2. Cross-Border Payment Service "Yizhifu": This service addresses merchants' needs for cross-border payments, handling 43.7 billion yuan in transactions and serving 25,000 customers across more than 170 countries. It is also the only platform in China designated as a pilot for market procurement trade settlement, giving the company a competitive advantage in cross-border payment services.

These two businesses represent the company's "second growth curve," but they have not yet become significant enough to significantly change the revenue structure.

III. Listing in Hong Kong: Not Just for Financing, but to Accelerate Globalization

The main purpose of listing in Hong Kong is to raise funds for transformation initiatives, with the funds specifically allocated to the following areas:

  • Upgrading the Chinagoods platform to make it more efficient and capable of serving a global customer base.
  • Establishing overseas warehouses to store goods in advance, enabling faster delivery after customer orders.
  • Improving cross-border trade services (such as customs clearance and logistics).
  • Obtaining a cross-border payment license to legally collect payments abroad without relying on third parties.

Why Hong Kong? The Hong Kong stock market is more international, attracting global investors and facilitating the company's expansion into overseas markets. As a comprehensive international trade service provider, it is essential for the company to gain recognition worldwide.

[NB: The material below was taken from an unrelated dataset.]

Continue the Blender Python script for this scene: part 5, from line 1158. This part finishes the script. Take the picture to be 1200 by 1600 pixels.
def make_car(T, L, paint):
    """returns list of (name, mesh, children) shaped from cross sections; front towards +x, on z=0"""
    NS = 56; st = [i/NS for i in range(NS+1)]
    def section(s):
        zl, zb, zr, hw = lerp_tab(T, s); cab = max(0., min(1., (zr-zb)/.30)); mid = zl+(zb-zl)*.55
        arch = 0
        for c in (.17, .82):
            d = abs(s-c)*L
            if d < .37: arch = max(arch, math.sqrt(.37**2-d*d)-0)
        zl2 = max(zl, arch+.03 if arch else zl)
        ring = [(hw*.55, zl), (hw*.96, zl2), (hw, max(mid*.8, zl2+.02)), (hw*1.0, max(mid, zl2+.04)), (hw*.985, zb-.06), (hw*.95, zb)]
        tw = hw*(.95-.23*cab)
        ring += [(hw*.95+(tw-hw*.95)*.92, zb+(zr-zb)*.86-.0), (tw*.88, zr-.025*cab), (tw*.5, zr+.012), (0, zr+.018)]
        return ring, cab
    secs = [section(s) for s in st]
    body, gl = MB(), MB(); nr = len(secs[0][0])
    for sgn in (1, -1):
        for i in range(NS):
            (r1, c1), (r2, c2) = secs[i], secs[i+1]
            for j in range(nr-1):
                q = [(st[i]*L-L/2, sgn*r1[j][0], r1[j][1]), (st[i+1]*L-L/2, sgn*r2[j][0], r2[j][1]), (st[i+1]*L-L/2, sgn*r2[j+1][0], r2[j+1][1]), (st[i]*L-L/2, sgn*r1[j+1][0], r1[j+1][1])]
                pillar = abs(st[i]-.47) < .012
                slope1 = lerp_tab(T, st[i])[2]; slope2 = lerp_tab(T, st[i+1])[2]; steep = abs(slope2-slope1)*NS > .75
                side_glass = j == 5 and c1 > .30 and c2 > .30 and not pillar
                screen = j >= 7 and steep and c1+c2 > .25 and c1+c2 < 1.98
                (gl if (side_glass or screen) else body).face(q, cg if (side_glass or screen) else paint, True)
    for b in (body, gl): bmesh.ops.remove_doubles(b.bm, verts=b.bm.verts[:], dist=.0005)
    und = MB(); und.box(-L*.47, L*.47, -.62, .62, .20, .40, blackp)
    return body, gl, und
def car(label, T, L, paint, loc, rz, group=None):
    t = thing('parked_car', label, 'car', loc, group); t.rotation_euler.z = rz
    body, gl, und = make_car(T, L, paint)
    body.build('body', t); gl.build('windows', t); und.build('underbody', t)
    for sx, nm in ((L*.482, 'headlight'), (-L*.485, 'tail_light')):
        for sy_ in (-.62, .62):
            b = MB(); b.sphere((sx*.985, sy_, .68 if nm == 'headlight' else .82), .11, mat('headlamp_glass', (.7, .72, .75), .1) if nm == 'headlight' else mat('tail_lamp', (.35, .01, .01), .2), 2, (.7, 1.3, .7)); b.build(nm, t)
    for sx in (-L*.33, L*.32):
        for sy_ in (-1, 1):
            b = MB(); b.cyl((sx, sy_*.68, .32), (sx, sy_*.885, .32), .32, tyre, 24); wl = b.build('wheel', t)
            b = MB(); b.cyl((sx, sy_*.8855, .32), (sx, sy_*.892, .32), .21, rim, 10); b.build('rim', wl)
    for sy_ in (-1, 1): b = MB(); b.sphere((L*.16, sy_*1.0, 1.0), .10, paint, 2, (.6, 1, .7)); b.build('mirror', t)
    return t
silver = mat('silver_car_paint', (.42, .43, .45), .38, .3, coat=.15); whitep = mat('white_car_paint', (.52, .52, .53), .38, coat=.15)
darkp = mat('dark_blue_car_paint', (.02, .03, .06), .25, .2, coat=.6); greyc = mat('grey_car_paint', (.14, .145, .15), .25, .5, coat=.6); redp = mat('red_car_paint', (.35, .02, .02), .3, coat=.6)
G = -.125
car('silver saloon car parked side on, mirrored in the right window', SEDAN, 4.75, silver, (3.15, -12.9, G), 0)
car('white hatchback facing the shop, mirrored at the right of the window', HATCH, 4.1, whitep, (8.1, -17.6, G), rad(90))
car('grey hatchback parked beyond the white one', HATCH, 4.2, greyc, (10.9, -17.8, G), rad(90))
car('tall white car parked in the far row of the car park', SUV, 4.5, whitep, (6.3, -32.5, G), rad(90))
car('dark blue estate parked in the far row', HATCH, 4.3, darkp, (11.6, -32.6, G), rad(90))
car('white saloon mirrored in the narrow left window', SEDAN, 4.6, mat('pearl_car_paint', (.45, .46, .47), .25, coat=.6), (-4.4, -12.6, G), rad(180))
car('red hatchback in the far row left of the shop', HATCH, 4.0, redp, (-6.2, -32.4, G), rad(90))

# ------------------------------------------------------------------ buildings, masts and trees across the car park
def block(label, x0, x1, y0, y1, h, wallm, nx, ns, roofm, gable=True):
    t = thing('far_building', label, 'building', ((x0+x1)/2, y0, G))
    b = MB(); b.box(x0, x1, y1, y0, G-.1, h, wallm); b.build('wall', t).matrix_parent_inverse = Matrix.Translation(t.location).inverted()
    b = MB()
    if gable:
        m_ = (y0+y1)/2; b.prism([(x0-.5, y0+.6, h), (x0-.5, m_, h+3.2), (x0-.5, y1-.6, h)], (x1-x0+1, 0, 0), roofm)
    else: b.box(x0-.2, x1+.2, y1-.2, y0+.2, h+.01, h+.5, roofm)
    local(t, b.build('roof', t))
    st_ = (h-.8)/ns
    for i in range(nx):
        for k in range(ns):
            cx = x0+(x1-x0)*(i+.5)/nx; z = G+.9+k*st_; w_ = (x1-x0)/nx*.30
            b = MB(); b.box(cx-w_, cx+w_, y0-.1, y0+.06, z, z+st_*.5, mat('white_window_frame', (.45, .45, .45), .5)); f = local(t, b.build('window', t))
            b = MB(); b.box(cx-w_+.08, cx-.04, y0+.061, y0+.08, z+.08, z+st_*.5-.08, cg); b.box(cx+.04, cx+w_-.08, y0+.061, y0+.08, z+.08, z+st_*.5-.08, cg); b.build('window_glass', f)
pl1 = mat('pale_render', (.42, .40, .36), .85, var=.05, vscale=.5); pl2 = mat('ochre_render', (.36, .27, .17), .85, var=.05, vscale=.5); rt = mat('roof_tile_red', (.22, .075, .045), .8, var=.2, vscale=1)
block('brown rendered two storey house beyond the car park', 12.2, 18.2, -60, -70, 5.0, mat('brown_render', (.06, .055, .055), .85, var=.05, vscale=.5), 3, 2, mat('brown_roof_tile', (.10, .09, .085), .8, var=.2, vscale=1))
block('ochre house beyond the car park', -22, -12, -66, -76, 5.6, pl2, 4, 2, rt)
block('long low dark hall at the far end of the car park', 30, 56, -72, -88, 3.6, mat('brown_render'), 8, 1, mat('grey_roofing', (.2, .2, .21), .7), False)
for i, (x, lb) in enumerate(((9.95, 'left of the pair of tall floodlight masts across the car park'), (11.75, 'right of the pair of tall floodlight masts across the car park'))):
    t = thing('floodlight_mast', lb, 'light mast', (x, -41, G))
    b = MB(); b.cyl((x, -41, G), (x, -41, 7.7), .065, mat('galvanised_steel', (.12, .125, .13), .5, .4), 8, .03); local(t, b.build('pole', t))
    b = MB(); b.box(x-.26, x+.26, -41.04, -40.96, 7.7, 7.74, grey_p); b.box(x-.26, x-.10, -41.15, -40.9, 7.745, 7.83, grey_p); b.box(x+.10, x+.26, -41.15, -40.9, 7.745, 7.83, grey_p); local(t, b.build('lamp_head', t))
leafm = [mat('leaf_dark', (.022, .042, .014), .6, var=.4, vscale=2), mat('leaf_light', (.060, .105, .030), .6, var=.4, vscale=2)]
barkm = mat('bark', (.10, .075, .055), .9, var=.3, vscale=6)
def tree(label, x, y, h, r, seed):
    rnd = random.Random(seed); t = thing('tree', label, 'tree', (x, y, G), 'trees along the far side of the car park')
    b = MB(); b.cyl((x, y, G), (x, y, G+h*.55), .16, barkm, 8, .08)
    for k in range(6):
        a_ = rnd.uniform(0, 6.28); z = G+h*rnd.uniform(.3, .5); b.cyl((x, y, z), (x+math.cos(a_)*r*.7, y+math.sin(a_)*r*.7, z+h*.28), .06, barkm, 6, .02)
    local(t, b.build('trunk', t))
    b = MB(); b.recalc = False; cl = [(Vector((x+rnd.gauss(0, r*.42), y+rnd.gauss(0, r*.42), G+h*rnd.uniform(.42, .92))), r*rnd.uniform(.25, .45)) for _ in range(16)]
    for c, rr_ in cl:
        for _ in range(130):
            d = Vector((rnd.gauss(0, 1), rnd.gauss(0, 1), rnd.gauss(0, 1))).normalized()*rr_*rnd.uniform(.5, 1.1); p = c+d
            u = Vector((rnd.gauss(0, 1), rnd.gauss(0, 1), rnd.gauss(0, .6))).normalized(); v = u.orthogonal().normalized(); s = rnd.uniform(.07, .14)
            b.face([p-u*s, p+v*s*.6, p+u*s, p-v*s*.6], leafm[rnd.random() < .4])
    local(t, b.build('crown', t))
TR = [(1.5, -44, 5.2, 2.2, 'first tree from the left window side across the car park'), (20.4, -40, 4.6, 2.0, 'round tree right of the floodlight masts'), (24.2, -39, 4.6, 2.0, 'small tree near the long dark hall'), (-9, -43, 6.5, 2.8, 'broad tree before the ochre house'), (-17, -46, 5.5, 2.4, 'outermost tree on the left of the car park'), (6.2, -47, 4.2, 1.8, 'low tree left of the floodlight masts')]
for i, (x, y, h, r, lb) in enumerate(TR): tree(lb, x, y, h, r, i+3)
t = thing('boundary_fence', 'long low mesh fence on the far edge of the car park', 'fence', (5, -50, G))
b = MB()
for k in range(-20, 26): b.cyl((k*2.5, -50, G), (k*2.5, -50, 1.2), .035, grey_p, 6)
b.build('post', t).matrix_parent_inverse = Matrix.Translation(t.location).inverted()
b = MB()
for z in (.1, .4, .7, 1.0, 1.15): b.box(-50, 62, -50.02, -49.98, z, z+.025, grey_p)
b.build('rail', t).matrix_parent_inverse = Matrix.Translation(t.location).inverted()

IV. Challenges on the Transformation Path

Despite the right direction, the company faces several difficulties:

  • Rental Income Growth Stagnation: With saturated shops, increasing rents could drive merchants away, while not raising them would hinder growth.
  • Frequent Management Changes: The transformation was initiated by Zhao Wenge in 2018; he resigned in 2024, and Wang Dong took over for 11 months before leaving. The frequent changes in management raise concerns about the stability of the transformation strategy.
  • Small Scale of New Businesses: Although these new businesses are growing rapidly, they still account for only a small portion of total revenue and will take several years to become a major source of profit.

Additionally, as a state-owned enterprise under Yiwu City's jurisdiction, balancing state asset management with market-oriented transformation is another challenge that the company must address after listing.

Conclusion

Yiwu Small Commodities City has evolved from a small-scale business to a potential global player. Listing in Hong Kong is a crucial step towards its transformation. However, success will depend on the growth of its new businesses and the ability of the management to maintain a consistent direction. Transformation is never an easy process.